As long-term investors, the risk we care most about is the permanent loss of capital. This can happen when a company goes bankrupt or raises money from a disadvantaged position and is separate from short-term stock price volatility, which we are much less bothered by.

Church & Dwight reported $349.7 million of cash and $2.21 billion of debt on its balance sheet in the most recent quarter. As investors in high-quality companies, we primarily focus on two things: 1) that a company's debt level isn't too high and 2) that its interest payments are not excessively burdening the business.

With $1.32 billion of EBITDA over the last 12 months, we view Church & Dwight's 1.4x net-debt-to-EBITDA ratio as safe. We also see its $82.1 million of annual interest expenses as appropriate. The company's profits give it plenty of breathing room, allowing it to continue investing in new initiatives.

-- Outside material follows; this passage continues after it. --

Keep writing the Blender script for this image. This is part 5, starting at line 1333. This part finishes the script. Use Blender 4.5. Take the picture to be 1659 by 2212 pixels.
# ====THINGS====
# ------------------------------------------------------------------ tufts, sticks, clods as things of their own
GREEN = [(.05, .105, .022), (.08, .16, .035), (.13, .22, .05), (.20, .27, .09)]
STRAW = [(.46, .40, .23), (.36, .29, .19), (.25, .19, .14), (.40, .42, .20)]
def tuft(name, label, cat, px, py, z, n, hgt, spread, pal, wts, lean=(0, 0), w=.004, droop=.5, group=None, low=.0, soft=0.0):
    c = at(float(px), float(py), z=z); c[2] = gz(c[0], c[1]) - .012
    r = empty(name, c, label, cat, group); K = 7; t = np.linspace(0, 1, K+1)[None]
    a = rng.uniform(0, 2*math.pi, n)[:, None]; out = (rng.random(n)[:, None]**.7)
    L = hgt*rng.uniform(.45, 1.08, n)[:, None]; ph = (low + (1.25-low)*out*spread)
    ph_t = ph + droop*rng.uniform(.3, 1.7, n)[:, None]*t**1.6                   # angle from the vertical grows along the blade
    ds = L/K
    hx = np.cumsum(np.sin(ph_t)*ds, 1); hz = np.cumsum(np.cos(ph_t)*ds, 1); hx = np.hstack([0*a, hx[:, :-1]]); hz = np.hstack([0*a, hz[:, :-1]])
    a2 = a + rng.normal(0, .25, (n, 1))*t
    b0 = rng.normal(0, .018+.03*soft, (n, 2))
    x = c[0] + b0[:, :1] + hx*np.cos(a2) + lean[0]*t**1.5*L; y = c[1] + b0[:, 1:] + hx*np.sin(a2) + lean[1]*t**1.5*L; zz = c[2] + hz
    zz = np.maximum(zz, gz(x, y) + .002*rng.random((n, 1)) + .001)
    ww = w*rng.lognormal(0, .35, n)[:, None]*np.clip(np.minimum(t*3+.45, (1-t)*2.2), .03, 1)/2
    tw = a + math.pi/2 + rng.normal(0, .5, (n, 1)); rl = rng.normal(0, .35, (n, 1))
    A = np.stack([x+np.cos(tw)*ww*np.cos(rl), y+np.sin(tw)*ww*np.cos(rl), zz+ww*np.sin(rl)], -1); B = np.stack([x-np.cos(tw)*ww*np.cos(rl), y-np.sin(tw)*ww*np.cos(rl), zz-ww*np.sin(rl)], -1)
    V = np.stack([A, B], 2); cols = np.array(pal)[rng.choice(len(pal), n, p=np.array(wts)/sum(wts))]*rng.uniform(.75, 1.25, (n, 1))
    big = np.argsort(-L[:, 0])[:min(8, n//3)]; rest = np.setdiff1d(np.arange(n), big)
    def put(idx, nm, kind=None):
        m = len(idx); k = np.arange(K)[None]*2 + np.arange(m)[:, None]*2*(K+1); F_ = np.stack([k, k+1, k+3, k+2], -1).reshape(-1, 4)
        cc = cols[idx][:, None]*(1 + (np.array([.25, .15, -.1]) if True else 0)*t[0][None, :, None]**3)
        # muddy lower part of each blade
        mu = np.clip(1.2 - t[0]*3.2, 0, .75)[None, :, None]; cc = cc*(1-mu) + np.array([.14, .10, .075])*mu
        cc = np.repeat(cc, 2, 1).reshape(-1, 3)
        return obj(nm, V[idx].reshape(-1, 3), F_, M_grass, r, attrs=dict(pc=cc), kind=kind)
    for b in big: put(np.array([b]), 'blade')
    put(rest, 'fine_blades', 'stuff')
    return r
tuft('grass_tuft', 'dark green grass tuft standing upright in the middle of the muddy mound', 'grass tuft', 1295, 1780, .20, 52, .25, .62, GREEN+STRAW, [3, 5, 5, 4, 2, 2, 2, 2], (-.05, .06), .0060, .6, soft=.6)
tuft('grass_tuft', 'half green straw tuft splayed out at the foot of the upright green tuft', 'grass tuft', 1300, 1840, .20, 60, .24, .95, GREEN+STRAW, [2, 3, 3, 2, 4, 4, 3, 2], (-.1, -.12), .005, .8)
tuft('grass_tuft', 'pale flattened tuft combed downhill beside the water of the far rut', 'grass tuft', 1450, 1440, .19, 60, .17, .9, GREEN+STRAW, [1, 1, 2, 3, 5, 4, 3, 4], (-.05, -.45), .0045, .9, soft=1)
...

Key Takeaways from Church & Dwight's Q1 Results

We were impressed that Church & Dwight beat analysts' organic revenue growth expectations this quarter. We were also glad its gross margin outperformed Wall Street's estimates. On the other hand, its earnings forecast for next quarter was underwhelming. Looking towards the full year, though, organic sales guidance was maintained and EPS was raised slightly. Overall, this quarter's results were mixed, but we certainly liked the topline performance that exceeded expectations. The stock is flat after reporting and currently trades at $105.95 per share.

Is Now The Time?

Church & Dwight may have had a favorable quarter, but investors should also consider its valuation and business qualities when assessing the investment opportunity.

We have other favorites, but we understand the arguments that Church & Dwight isn't a bad business. Although its revenue growth has been mediocre over the last three years with analysts expecting growth to slow from here, its powerful free cash flow generation enables it to stay ahead of the competition through consistent reinvestment of profits. Investors should still be cautious, however, as its projected EPS for the next year is lacking.

Church & Dwight's price-to-earnings ratio based on the next 12 months is 30.2x. There are things to like about Church & Dwight and there's no doubt it's a bit of a market darling, at least for some investors. But it seems there's a lot of optimism already priced in and we wonder if there are better opportunities elsewhere right now.

Wall Street analysts covering the company had a one-year price target of $103.22 per share right before these results (compared to the current share price of $105.95).